Shohreh Mehran


Shohreh Mehran’s method for making art is simple: she photographs her subjects, digitally manipulates the color, backgrounds and compositions of the photographs, prints them, and paints the result with precision. This seems like a straight-forward photo-realist approach. The simplicity of the method – take a piece of life, tweak it, and represent it accurately – is immediately complicated however when one realizes that she is either taking photographs of photographs, or photographing subjects that are deliberately avoiding the photographer. Shohreh is, therefore, a photo-realist painter only in a strict and skewed sense: her work does not simply represent a reality, it represents a reality in the act of escaping representation, and in so doing, it presents a politicized urban scene without recourse to overt political statements.
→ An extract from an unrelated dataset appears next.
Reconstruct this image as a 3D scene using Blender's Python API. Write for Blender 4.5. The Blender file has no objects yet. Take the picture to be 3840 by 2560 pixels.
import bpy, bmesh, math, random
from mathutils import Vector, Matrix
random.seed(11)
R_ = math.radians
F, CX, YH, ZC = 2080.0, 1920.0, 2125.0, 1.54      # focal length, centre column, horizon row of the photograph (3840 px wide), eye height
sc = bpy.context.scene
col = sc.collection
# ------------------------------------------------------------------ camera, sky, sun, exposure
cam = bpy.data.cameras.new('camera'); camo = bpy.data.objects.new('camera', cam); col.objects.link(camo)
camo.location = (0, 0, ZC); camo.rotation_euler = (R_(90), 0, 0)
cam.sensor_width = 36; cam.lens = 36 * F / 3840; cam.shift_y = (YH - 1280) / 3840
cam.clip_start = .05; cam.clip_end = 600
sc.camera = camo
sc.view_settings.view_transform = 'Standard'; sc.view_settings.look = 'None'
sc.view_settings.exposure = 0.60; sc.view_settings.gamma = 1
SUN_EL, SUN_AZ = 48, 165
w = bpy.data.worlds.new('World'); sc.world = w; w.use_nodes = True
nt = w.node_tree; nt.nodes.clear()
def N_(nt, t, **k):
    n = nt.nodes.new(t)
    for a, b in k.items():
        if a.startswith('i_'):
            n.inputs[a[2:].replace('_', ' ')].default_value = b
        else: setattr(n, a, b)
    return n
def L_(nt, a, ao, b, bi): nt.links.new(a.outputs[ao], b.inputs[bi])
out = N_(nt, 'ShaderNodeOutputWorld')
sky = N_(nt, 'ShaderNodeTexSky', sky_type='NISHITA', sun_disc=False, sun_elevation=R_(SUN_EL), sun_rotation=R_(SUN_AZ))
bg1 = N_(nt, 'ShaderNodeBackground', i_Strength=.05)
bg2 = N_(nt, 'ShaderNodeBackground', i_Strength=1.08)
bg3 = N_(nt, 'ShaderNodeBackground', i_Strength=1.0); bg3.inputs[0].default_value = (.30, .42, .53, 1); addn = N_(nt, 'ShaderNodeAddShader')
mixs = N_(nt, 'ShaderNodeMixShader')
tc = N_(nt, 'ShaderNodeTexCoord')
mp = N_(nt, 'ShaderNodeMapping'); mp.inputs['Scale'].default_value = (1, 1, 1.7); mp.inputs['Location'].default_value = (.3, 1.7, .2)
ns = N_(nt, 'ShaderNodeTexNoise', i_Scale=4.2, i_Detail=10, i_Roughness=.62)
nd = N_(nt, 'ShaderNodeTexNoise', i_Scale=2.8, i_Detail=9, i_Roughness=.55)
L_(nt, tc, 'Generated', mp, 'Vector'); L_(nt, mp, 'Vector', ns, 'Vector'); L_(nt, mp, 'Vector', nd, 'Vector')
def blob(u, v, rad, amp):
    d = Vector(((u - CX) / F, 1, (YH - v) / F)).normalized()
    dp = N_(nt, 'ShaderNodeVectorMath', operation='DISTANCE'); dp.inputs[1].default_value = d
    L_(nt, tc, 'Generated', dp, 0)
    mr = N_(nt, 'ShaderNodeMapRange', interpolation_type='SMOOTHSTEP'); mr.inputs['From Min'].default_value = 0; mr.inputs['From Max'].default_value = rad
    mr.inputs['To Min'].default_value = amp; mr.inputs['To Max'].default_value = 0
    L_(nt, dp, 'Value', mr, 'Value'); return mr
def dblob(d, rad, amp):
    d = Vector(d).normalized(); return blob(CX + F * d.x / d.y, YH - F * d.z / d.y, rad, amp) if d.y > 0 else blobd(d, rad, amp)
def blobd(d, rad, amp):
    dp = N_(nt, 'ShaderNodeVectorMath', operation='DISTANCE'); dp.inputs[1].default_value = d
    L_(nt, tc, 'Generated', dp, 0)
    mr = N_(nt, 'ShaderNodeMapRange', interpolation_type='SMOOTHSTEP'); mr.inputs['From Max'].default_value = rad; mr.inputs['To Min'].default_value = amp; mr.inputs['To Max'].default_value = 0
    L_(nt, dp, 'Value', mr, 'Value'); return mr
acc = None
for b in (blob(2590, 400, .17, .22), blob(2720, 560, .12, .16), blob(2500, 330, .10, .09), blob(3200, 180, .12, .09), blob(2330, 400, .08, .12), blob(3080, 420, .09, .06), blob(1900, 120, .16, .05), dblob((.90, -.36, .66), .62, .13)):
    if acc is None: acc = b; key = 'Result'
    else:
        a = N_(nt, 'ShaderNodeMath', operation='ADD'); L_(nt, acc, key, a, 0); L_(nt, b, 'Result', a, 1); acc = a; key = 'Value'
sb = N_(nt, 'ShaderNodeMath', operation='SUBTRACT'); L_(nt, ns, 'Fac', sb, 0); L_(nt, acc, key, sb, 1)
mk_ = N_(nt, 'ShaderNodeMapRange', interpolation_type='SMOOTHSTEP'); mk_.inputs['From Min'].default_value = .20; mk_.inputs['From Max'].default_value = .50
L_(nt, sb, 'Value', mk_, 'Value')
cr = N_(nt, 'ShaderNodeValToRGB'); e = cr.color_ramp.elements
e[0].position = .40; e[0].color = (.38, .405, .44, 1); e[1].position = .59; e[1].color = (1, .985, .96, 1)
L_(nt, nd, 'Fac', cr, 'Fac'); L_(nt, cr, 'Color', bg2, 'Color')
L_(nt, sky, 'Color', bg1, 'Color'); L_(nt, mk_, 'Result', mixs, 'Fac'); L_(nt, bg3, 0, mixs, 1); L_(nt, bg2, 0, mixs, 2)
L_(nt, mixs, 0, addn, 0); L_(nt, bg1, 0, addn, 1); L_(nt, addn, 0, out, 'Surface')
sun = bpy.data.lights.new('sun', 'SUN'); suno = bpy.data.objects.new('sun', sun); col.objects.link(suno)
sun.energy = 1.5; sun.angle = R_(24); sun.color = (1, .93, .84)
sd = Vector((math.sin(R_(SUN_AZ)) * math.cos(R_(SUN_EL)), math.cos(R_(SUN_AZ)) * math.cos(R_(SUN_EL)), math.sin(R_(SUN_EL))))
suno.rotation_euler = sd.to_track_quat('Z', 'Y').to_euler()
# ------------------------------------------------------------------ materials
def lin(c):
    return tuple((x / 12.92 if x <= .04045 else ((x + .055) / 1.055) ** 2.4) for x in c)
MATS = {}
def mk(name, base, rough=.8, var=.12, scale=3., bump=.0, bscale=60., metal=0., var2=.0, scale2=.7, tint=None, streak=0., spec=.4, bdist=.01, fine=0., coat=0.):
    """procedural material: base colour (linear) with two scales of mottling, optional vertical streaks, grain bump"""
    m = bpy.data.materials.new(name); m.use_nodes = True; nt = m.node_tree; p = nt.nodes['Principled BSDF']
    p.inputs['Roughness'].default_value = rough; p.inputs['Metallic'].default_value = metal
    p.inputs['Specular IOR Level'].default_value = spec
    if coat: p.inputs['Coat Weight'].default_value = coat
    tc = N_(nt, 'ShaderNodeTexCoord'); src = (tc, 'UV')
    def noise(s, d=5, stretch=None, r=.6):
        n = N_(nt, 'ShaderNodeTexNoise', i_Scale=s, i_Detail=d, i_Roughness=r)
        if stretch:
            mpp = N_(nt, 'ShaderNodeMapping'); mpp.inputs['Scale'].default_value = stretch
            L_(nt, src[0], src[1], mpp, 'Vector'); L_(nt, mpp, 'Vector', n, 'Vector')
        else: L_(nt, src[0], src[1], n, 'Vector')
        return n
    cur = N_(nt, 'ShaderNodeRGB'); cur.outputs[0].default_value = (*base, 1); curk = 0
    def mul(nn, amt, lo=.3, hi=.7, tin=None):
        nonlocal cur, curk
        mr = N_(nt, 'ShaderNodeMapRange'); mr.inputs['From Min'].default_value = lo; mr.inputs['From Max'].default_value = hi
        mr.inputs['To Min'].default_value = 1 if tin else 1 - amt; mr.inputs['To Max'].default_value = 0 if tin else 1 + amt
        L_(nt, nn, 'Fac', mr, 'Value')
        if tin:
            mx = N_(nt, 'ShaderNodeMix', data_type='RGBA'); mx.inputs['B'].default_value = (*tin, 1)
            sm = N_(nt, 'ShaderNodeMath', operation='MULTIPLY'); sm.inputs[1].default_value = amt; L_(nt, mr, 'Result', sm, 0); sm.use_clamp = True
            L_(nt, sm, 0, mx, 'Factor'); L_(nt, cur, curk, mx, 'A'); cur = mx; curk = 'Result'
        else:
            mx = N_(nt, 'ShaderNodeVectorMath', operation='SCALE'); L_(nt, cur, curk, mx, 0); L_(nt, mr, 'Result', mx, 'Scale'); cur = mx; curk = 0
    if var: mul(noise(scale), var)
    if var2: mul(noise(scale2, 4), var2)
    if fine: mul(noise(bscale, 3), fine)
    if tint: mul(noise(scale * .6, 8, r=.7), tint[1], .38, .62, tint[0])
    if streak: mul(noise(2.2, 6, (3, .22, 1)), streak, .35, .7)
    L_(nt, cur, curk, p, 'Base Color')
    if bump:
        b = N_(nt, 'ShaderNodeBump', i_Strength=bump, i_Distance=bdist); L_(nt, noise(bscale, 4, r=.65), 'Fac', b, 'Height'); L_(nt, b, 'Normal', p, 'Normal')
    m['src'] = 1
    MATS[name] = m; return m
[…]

This tension also animates Shohreh's later canvases of Tehran schoolgirls. These young women, dressed in Islamic school uniforms, are always “headless”, framed almost exclusively from neck down. On the few occasions when the painter’s gaze tilts up to frame their heads, the women cover their faces, close their eyes, or turn their backs -- and this avoidance is unmistakably playful, lively, and ironic. The girls are “properly” covered up in accordance with the requirements of religious and legal decency in current Iran, but they are anything but docile or repressed. They are in control of the scene, setting the terms for representation, and controlling the power of the gaze that frames them. Instead of reducing them to a repetitive sameness, the uniform hijab weirdly and counter-intuitively individualizes these women, and sets them in relief against the drab urban setting in which they exist.